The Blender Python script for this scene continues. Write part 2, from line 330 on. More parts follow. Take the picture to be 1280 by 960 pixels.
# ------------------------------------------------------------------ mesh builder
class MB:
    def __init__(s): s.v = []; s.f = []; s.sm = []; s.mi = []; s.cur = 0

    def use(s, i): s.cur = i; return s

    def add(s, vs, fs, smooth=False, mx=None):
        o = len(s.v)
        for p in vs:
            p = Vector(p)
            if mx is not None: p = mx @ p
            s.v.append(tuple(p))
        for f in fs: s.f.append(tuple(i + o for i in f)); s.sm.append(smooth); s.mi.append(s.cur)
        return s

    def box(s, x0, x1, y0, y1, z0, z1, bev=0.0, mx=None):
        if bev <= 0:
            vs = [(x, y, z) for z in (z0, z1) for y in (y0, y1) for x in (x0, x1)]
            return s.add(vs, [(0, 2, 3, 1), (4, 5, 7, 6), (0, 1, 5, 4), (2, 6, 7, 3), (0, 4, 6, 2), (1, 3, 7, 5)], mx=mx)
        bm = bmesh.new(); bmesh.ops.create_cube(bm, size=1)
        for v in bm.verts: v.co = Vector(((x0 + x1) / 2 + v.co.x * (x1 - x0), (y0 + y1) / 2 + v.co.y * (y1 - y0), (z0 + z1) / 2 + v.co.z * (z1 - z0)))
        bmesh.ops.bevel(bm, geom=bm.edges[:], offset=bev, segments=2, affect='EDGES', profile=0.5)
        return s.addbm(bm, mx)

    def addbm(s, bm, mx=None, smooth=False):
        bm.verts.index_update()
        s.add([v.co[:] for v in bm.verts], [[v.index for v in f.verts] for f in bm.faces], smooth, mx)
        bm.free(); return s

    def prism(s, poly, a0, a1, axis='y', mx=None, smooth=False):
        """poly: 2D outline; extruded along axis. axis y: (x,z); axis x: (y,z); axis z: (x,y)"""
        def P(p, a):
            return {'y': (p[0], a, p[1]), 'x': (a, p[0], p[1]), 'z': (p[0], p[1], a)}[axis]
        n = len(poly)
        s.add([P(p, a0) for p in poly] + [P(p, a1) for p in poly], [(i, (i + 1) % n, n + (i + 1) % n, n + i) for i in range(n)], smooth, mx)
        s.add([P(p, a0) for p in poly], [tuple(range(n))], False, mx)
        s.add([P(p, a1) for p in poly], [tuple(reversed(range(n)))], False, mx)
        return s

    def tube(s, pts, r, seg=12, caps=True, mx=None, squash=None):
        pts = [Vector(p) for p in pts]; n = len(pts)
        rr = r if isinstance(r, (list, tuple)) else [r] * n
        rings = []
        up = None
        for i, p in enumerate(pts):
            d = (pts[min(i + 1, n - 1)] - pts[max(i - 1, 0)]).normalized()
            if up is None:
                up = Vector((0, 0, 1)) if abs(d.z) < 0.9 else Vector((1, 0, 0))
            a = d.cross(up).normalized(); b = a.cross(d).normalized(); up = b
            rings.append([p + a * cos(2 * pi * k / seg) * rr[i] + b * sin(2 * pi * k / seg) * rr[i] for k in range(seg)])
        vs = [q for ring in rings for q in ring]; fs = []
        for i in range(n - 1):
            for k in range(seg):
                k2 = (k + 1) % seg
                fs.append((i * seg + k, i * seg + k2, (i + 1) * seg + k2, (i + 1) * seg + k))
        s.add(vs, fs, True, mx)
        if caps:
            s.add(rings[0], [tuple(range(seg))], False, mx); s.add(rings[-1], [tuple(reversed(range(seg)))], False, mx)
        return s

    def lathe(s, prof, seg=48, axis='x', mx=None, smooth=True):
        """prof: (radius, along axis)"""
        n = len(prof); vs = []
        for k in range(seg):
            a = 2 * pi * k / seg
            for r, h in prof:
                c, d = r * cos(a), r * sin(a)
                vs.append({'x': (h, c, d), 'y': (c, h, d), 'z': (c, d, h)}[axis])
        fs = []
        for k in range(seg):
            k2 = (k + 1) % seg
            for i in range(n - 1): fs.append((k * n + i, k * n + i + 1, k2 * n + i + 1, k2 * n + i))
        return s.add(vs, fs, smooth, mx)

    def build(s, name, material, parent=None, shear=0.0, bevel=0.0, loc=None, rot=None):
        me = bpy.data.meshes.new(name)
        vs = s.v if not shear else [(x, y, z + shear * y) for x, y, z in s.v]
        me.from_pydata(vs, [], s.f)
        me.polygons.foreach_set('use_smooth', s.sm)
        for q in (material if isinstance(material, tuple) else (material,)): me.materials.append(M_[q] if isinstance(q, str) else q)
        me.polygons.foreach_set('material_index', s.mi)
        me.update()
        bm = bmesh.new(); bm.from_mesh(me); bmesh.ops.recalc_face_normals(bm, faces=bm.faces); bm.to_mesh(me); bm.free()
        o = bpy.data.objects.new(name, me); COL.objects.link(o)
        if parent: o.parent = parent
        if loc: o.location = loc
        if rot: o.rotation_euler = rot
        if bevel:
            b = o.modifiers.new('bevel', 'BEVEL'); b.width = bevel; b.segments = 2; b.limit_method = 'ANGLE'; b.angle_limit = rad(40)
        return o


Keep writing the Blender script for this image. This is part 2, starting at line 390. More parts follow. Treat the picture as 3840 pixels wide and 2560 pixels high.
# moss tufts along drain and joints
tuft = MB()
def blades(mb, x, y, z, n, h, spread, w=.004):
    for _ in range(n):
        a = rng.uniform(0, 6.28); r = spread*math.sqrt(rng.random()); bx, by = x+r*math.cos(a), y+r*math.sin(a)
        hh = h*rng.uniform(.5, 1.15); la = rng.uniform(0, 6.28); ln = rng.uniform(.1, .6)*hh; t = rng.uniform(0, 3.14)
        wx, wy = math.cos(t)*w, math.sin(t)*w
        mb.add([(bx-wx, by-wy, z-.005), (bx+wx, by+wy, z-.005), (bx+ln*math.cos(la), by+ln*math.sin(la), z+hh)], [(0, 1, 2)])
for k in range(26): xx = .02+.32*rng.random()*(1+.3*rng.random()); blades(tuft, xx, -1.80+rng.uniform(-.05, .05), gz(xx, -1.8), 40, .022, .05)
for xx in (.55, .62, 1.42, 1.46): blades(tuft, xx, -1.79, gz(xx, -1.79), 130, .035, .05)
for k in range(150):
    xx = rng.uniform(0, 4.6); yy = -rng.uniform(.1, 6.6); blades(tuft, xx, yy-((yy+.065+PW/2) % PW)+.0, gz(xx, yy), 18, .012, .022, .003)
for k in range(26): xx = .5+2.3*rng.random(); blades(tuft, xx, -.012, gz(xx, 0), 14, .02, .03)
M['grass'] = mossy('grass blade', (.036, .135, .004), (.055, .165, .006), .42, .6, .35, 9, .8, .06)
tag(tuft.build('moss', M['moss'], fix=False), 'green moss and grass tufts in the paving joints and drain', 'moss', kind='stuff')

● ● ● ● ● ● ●

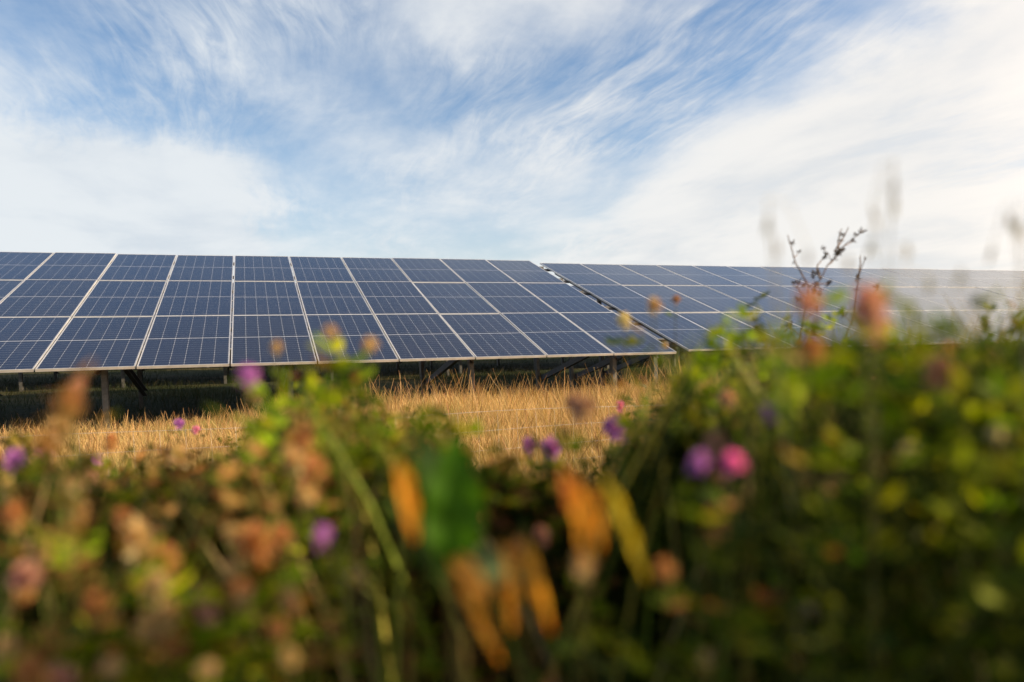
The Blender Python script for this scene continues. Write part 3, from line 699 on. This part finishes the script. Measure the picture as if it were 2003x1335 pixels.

● ● ● ● ● ● ●

What this task involves :: Of the entries above, repeat exactly the lines from the line with "by 960 pixels." through the line with "def use(s, i): s.cur = i; return s", both of them included.

Finished task ::
The Blender Python script for this scene continues. Write part 2, from line 330 on. More parts follow. Take the picture to be 1280 by 960 pixels.
# ------------------------------------------------------------------ mesh builder
class MB:
    def __init__(s): s.v = []; s.f = []; s.sm = []; s.mi = []; s.cur = 0

    def use(s, i): s.cur = i; return s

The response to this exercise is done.